* Aim *
Copy every line from the material below that holds "part".

------------

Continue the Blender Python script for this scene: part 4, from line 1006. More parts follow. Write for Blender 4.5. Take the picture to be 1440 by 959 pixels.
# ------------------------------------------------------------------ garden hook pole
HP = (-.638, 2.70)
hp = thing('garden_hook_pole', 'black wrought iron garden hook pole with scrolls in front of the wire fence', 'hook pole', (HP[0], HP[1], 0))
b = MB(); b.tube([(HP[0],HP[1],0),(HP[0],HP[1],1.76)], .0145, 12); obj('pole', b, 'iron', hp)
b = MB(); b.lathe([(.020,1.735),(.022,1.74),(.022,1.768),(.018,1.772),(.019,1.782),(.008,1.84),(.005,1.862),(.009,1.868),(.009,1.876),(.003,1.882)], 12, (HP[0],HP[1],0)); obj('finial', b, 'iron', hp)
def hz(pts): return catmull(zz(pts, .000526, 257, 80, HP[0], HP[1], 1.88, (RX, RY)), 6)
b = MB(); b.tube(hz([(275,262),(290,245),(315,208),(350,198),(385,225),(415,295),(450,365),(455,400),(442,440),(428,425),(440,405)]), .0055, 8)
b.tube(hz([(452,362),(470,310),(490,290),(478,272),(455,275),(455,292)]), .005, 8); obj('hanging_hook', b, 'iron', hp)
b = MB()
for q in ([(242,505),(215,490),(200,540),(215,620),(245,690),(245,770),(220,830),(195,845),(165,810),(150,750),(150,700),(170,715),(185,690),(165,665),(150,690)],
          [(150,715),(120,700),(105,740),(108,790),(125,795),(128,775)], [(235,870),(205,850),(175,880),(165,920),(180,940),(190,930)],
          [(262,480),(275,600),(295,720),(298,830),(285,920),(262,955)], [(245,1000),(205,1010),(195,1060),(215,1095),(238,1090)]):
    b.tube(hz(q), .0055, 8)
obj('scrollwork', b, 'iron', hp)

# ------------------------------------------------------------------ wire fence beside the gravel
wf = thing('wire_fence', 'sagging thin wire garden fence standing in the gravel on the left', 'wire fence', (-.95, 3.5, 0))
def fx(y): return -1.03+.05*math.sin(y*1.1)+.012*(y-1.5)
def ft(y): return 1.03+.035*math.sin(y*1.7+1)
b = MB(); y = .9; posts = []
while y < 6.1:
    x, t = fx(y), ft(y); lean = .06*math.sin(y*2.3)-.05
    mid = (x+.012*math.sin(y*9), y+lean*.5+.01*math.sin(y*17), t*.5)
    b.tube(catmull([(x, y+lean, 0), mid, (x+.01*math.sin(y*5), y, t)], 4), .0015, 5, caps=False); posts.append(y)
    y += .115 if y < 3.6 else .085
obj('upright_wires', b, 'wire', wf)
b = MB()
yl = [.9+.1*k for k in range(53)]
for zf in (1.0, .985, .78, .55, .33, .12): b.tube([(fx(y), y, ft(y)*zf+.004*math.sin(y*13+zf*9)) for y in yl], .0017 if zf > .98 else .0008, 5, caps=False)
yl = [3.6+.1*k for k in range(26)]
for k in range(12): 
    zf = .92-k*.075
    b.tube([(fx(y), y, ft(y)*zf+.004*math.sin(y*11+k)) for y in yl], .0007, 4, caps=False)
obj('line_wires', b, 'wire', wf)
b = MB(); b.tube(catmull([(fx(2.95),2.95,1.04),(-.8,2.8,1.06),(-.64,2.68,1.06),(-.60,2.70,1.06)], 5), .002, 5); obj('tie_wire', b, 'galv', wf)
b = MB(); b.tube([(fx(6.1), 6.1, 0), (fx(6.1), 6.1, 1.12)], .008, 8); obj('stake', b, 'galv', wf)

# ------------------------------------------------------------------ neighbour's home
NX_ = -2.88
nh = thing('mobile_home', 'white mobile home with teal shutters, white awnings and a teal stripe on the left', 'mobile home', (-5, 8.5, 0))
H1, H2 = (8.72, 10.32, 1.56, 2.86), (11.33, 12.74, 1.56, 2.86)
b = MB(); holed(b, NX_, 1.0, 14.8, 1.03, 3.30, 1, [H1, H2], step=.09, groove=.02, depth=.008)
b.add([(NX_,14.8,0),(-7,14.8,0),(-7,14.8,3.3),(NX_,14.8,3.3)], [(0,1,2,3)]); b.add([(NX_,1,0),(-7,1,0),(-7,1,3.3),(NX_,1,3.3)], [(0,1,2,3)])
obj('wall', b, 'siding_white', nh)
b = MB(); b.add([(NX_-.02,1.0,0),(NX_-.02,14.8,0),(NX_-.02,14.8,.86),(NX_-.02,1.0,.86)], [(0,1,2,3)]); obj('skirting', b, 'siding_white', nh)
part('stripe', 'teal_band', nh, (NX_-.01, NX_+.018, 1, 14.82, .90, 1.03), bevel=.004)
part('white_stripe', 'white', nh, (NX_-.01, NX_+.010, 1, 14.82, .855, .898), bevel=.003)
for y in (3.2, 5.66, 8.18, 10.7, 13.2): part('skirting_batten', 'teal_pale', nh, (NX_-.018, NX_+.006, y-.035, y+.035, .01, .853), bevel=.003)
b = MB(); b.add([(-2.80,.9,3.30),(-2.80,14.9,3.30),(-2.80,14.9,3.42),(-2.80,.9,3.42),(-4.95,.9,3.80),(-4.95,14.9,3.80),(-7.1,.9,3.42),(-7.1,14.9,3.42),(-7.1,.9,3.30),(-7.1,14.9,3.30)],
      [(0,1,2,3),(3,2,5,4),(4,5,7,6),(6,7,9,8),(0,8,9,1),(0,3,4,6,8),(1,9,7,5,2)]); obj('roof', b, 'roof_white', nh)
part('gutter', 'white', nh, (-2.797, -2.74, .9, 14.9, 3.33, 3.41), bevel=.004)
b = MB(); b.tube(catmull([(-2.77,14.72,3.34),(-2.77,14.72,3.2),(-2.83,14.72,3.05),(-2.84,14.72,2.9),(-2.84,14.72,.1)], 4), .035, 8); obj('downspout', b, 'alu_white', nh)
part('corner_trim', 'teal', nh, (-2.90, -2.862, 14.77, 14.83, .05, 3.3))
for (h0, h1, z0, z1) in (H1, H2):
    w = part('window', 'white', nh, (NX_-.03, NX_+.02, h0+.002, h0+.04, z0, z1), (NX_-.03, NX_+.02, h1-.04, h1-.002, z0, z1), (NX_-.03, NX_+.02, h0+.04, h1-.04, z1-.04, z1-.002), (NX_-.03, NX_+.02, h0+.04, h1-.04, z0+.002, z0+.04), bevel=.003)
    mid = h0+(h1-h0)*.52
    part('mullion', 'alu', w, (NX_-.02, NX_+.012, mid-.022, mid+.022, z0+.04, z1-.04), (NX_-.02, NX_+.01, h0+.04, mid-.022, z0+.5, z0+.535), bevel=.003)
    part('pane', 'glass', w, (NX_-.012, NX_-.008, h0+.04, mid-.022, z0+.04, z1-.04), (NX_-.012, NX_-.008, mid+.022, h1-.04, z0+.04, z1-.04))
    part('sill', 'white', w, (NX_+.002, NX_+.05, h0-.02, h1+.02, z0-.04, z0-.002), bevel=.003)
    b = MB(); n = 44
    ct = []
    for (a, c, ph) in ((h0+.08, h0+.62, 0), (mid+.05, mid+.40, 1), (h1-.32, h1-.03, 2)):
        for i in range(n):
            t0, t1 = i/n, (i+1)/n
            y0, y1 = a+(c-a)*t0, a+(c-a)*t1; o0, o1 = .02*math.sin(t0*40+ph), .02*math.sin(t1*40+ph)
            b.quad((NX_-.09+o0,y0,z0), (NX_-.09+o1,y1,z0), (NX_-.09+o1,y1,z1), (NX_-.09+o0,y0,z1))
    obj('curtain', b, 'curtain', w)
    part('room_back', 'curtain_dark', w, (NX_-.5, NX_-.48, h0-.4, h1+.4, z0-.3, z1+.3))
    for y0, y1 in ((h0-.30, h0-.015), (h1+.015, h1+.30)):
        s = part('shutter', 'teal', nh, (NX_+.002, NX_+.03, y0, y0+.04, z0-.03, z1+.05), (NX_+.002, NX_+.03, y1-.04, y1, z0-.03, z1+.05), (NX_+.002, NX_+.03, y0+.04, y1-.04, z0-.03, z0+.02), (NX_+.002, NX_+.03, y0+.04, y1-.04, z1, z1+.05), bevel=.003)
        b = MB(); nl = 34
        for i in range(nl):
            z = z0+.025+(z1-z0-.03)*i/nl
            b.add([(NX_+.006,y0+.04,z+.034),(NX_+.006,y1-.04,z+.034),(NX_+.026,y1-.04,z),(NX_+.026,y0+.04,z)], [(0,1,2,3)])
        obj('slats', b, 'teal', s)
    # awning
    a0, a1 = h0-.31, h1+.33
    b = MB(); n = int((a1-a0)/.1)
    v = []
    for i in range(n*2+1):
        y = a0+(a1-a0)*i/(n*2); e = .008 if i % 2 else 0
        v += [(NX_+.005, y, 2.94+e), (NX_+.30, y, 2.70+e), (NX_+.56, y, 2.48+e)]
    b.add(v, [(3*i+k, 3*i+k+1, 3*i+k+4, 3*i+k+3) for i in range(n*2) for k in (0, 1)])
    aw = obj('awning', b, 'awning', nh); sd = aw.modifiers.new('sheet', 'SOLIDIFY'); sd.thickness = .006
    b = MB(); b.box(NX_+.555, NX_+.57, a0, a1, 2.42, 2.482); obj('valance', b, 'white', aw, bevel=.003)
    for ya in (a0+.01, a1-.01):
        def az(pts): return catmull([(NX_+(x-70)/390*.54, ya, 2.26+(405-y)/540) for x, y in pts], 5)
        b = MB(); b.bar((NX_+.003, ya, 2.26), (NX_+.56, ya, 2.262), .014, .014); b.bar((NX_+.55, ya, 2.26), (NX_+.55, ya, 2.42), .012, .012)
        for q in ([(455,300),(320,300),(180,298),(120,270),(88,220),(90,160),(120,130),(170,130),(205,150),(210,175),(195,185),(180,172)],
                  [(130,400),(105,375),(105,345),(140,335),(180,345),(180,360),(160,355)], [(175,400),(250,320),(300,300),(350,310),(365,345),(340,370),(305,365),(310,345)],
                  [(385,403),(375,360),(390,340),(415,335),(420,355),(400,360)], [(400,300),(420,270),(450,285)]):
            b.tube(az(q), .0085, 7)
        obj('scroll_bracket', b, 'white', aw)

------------

* Result of this task *
Continue the Blender Python script for this scene: part 4, from line 1006. More parts follow. Write for Blender 4.5. Take the picture to be 1440 by 959 pixels.
part('stripe', 'teal_band', nh, (NX_-.01, NX_+.018, 1, 14.82, .90, 1.03), bevel=.004)
part('white_stripe', 'white', nh, (NX_-.01, NX_+.010, 1, 14.82, .855, .898), bevel=.003)
for y in (3.2, 5.66, 8.18, 10.7, 13.2): part('skirting_batten', 'teal_pale', nh, (NX_-.018, NX_+.006, y-.035, y+.035, .01, .853), bevel=.003)
part('gutter', 'white', nh, (-2.797, -2.74, .9, 14.9, 3.33, 3.41), bevel=.004)
part('corner_trim', 'teal', nh, (-2.90, -2.862, 14.77, 14.83, .05, 3.3))
    w = part('window', 'white', nh, (NX_-.03, NX_+.02, h0+.002, h0+.04, z0, z1), (NX_-.03, NX_+.02, h1-.04, h1-.002, z0, z1), (NX_-.03, NX_+.02, h0+.04, h1-.04, z1-.04, z1-.002), (NX_-.03, NX_+.02, h0+.04, h1-.04, z0+.002, z0+.04), bevel=.003)
    part('mullion', 'alu', w, (NX_-.02, NX_+.012, mid-.022, mid+.022, z0+.04, z1-.04), (NX_-.02, NX_+.01, h0+.04, mid-.022, z0+.5, z0+.535), bevel=.003)
    part('pane', 'glass', w, (NX_-.012, NX_-.008, h0+.04, mid-.022, z0+.04, z1-.04), (NX_-.012, NX_-.008, mid+.022, h1-.04, z0+.04, z1-.04))
    part('sill', 'white', w, (NX_+.002, NX_+.05, h0-.02, h1+.02, z0-.04, z0-.002), bevel=.003)
    part('room_back', 'curtain_dark', w, (NX_-.5, NX_-.48, h0-.4, h1+.4, z0-.3, z1+.3))
        s = part('shutter', 'teal', nh, (NX_+.002, NX_+.03, y0, y0+.04, z0-.03, z1+.05), (NX_+.002, NX_+.03, y1-.04, y1, z0-.03, z1+.05), (NX_+.002, NX_+.03, y0+.04, y1-.04, z0-.03, z0+.02), (NX_+.002, NX_+.03, y0+.04, y1-.04, z1, z1+.05), bevel=.003)